Apple Mail Searching: Still Broken

Published at 20:13 on 10 April 2019

It’s pretty pathetic. It was back in 2013 that I gave up on Apple Mail, in part because its searching function had gotten more and more broken as the years passed.

The other day I had a chance to use Apple Mail, mainly because while searching works OK in Thunderbird, printing is broken. Well, it works fine if you think it’s acceptable to waste a page of paper printing every damn header in your message in a ridiculously small font.

Really, now: just what’s their problem? It’s a trivial operation to filter out all but the most significant headers before printing. Do most people care about seeing every relay hop the message went through, and its antispam heuristics? No, of course not; most of us just want the message body and a few of the most important headers (time stamp, subject, origination address, and destination address, primarily). Make that the default and have the option of also printing with full headers.

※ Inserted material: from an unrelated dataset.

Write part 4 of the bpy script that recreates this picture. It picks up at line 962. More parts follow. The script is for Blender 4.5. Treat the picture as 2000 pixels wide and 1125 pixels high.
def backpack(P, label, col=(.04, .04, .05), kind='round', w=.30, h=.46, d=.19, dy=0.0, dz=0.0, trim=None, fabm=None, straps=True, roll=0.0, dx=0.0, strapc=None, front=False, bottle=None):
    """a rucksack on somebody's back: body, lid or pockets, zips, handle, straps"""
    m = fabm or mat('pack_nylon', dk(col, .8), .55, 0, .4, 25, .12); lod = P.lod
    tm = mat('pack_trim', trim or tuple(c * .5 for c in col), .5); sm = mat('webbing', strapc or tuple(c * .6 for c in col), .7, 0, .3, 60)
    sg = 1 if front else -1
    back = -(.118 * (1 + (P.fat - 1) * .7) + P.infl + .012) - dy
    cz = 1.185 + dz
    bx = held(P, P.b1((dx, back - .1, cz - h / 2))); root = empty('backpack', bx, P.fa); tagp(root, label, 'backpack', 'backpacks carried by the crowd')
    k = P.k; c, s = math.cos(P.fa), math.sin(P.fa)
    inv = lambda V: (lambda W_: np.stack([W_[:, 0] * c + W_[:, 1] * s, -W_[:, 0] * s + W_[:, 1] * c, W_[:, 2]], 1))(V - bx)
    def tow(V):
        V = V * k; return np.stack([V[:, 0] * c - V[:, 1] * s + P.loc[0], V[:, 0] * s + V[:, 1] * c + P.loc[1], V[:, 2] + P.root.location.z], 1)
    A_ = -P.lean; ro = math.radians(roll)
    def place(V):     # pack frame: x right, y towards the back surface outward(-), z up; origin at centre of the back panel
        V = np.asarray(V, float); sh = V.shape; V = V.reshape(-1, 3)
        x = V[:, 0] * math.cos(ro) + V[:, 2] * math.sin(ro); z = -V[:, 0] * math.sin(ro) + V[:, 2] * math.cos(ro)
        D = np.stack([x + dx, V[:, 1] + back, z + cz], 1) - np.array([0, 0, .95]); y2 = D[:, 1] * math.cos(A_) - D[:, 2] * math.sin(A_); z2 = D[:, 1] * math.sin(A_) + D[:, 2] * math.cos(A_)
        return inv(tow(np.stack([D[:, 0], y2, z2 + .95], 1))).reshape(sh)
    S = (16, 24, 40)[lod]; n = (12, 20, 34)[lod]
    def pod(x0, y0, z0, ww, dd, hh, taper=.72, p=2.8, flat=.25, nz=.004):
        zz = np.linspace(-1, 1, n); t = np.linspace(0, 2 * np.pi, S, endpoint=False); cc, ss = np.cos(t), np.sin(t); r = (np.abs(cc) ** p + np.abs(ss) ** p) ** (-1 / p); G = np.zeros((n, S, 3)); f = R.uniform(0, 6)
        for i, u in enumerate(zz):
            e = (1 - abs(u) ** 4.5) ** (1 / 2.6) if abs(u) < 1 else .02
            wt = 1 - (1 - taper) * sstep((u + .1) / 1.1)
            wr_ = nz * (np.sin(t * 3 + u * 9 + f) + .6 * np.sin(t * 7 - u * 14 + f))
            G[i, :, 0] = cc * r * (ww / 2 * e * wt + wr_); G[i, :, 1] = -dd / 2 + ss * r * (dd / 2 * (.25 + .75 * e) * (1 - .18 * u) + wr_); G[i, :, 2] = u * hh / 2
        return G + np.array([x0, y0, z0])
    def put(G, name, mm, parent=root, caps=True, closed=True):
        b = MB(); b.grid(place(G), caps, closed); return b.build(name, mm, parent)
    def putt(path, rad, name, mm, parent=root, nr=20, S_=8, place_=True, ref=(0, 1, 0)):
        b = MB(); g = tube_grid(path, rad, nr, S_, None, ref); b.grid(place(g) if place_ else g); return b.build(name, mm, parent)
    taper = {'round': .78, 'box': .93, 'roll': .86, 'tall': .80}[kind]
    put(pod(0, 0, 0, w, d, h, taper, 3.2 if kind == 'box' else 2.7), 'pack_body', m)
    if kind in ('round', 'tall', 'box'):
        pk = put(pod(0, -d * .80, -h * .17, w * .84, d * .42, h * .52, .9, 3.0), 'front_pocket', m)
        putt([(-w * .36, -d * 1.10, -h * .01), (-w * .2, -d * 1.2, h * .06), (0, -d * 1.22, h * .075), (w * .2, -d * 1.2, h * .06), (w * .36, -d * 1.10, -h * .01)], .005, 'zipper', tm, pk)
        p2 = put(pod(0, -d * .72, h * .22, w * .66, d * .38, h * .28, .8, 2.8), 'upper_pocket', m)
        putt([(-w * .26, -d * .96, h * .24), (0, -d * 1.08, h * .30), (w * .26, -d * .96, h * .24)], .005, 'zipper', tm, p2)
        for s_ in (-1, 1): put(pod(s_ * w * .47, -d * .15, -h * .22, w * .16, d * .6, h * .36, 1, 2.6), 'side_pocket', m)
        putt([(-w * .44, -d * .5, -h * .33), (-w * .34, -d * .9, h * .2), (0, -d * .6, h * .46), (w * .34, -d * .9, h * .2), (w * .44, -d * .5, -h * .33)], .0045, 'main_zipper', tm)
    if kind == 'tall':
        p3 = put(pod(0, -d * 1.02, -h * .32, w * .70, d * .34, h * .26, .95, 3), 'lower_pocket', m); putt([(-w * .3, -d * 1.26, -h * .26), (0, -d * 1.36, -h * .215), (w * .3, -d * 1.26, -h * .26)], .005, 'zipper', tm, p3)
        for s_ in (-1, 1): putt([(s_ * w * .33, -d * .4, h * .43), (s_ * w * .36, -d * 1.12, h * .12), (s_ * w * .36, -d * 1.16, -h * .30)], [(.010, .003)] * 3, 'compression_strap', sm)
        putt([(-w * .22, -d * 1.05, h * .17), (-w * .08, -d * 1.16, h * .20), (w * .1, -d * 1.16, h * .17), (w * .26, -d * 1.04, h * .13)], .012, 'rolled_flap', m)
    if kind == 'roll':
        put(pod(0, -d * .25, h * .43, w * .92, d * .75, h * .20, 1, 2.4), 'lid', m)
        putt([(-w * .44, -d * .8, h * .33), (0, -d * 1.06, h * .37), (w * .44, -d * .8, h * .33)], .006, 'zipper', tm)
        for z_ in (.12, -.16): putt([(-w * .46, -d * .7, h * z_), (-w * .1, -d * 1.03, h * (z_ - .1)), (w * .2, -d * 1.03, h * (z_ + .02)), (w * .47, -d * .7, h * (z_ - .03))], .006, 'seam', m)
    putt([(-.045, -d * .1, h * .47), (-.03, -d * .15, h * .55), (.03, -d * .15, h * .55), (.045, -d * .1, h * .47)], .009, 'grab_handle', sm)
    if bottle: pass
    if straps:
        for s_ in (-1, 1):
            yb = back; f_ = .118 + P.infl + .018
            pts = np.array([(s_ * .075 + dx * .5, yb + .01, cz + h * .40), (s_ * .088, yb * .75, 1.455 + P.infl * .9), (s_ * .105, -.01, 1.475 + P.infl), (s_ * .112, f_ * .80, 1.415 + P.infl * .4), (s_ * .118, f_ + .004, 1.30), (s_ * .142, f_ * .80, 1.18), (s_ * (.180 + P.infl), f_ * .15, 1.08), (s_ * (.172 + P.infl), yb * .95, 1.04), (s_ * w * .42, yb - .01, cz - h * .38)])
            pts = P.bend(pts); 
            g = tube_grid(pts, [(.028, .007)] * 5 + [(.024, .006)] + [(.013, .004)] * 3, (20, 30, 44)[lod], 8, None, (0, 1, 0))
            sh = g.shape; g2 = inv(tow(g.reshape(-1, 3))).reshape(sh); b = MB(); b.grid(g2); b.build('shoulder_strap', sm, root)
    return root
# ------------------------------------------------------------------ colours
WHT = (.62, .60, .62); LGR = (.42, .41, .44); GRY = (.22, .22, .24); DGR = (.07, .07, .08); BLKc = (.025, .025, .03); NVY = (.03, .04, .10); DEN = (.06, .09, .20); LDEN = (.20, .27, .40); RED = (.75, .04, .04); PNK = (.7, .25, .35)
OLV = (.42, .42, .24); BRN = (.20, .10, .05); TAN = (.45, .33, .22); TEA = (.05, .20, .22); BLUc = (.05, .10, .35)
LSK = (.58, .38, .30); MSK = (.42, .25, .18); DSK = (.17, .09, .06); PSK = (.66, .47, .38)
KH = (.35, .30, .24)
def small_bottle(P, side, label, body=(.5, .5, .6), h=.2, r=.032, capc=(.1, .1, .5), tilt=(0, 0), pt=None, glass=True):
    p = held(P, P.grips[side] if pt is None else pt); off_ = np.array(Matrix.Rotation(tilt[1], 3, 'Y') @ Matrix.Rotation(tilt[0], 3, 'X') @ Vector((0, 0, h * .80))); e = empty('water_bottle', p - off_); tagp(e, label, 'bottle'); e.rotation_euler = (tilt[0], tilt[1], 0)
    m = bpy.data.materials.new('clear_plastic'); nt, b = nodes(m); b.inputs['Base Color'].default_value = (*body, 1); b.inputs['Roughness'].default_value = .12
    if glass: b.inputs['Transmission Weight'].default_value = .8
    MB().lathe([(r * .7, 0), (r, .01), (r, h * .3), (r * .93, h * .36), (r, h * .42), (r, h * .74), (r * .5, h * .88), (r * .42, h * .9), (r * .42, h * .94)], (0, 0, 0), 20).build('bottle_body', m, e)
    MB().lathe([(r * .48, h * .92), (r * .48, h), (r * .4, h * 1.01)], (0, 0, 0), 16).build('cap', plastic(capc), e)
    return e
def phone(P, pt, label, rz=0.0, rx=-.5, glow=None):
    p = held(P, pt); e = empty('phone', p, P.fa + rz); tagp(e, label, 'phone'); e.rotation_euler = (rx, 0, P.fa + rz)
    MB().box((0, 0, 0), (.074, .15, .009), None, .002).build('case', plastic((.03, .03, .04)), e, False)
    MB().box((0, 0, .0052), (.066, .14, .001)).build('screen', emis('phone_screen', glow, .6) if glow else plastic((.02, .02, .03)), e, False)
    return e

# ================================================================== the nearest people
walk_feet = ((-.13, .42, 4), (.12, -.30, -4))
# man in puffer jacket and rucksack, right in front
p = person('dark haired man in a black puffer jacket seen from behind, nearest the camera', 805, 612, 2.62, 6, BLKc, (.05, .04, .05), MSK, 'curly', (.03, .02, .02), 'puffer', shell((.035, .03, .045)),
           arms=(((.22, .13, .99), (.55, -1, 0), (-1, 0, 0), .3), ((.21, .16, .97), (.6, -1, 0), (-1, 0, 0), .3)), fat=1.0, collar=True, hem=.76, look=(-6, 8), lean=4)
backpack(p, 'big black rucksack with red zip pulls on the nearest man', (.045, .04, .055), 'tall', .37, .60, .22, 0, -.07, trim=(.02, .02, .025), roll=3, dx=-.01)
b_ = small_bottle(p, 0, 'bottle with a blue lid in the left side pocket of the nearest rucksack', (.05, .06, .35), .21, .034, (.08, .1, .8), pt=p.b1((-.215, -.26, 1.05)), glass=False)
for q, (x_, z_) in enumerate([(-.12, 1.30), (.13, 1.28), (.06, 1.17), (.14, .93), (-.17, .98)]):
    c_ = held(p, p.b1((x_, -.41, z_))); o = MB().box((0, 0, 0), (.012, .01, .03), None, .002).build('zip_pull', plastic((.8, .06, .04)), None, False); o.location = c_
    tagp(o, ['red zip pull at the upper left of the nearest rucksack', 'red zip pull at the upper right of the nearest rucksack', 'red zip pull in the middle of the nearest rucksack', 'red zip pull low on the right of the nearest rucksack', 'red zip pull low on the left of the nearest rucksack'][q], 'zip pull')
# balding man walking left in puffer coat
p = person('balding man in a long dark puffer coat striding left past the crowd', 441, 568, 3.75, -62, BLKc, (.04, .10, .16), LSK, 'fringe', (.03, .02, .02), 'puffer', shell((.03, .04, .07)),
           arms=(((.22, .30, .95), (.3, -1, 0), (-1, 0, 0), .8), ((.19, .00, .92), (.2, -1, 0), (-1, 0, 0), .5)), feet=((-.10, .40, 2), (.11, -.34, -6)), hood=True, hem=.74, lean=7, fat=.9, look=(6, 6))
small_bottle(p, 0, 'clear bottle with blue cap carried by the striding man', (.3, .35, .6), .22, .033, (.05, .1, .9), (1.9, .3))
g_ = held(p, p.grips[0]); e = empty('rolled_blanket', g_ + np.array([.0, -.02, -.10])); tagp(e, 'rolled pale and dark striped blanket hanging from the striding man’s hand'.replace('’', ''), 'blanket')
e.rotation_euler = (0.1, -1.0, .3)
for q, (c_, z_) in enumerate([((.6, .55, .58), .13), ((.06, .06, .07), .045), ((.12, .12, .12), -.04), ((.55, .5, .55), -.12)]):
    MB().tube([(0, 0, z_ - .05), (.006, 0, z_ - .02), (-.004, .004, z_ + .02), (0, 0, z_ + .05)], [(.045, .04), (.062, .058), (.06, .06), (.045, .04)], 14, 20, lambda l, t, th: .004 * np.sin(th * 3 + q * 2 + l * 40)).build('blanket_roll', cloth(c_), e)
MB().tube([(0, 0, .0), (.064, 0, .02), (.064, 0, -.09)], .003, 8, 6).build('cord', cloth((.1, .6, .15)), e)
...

Is that so hard?

But I digress. I wanted to print a message without all that extra header crap so decided to print it from Apple Mail. Of course, that meant finding it. No problem: it contained some pretty unique keywords; searching should uncover it in a snap. No dice.

Again: Just what’s their problem? It’s not as if searching for a substring in a file is that difficult a problem to code. Is there some “intelligent” indexing at work? Is there a “smart” search heuristic deciding that my keyword isn’t “important” enough to merit reporting as a match? Who knows, but it’s enough to keep me away from Apple Mail for another five years.

I’ll point out that even Thunderbird is somewhat broken when it comes to searching. The default search function is one of those useless “smart” searches that is always hiding messages because it decides they are not “relevant” enough to match (even though they do). Thankfully, Thunderbird has a Quick Filter option that has a good old-fashioned plain vanilla search. No stupid indexing or “smart” heuristic to get in the way.

Really, if I can remember an unusual keyword or two, I should be able to use it to find a message. Anything that gets in the way of this is a huge step backwards. Come the revolution, software developers who make “smart” searches the only possible option get the guillotine.  They will not be missed.